Items:
(begin)

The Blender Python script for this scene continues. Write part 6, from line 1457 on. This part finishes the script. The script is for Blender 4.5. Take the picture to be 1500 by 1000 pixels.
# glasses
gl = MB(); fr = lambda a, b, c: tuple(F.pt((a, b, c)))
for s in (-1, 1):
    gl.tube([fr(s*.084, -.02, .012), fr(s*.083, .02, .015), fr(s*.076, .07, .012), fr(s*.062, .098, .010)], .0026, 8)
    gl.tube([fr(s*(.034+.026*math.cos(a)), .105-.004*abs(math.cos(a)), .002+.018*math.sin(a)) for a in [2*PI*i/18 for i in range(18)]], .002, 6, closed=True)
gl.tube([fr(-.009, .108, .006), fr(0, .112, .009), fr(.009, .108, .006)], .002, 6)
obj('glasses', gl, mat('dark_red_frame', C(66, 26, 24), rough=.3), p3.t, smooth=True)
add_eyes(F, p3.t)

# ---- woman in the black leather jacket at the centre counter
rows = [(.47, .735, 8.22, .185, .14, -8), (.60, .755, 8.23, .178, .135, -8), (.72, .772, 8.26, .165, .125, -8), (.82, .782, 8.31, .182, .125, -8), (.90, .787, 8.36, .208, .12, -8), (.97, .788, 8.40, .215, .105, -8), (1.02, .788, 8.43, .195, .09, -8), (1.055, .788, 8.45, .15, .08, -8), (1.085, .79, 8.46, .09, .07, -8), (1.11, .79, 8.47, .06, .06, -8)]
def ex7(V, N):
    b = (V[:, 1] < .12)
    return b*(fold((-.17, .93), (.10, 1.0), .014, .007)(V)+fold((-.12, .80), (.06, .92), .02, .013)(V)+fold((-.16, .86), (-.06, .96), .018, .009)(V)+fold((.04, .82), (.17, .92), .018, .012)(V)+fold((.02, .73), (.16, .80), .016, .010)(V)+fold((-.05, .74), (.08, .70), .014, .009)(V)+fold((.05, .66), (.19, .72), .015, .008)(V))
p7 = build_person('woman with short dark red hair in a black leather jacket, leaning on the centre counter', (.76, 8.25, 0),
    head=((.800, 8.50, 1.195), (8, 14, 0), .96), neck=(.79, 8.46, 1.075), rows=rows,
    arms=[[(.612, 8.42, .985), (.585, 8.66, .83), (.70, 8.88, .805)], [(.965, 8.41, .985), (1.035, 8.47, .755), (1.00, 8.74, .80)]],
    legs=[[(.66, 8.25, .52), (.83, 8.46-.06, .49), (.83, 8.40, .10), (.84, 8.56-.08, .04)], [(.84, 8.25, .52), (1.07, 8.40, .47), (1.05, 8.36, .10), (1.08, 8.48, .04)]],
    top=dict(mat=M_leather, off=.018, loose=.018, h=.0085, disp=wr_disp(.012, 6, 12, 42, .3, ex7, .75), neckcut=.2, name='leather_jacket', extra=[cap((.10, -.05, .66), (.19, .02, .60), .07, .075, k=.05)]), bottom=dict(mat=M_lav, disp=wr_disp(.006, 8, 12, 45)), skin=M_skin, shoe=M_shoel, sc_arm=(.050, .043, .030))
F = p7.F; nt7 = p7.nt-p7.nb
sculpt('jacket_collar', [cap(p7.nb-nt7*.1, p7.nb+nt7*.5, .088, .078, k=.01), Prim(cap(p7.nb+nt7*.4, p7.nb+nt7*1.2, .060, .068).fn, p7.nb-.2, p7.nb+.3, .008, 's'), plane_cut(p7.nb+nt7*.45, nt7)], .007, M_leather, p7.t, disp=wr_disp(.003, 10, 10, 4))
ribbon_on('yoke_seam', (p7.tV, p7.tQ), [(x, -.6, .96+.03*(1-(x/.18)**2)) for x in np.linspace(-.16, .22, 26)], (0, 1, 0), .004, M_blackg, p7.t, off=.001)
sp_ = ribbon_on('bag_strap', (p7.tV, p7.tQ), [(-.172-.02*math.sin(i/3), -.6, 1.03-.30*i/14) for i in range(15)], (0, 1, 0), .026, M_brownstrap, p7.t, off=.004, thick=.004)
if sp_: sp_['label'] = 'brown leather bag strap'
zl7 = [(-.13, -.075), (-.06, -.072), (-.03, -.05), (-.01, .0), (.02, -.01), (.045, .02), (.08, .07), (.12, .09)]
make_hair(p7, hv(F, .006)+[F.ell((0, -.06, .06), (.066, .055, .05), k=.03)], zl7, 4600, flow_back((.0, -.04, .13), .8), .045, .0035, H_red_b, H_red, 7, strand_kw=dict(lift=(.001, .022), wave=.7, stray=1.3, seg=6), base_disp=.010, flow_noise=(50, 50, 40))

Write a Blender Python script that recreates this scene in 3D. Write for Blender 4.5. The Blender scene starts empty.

(end)

Your task: Lines from the start of the material above through the line containing "add_eyes(F, p3.t)" are to be duplicated exactly, and only those.

Exercise solution:
The Blender Python script for this scene continues. Write part 6, from line 1457 on. This part finishes the script. The script is for Blender 4.5. Take the picture to be 1500 by 1000 pixels.
# glasses
gl = MB(); fr = lambda a, b, c: tuple(F.pt((a, b, c)))
for s in (-1, 1):
    gl.tube([fr(s*.084, -.02, .012), fr(s*.083, .02, .015), fr(s*.076, .07, .012), fr(s*.062, .098, .010)], .0026, 8)
    gl.tube([fr(s*(.034+.026*math.cos(a)), .105-.004*abs(math.cos(a)), .002+.018*math.sin(a)) for a in [2*PI*i/18 for i in range(18)]], .002, 6, closed=True)
gl.tube([fr(-.009, .108, .006), fr(0, .112, .009), fr(.009, .108, .006)], .002, 6)
obj('glasses', gl, mat('dark_red_frame', C(66, 26, 24), rough=.3), p3.t, smooth=True)
add_eyes(F, p3.t)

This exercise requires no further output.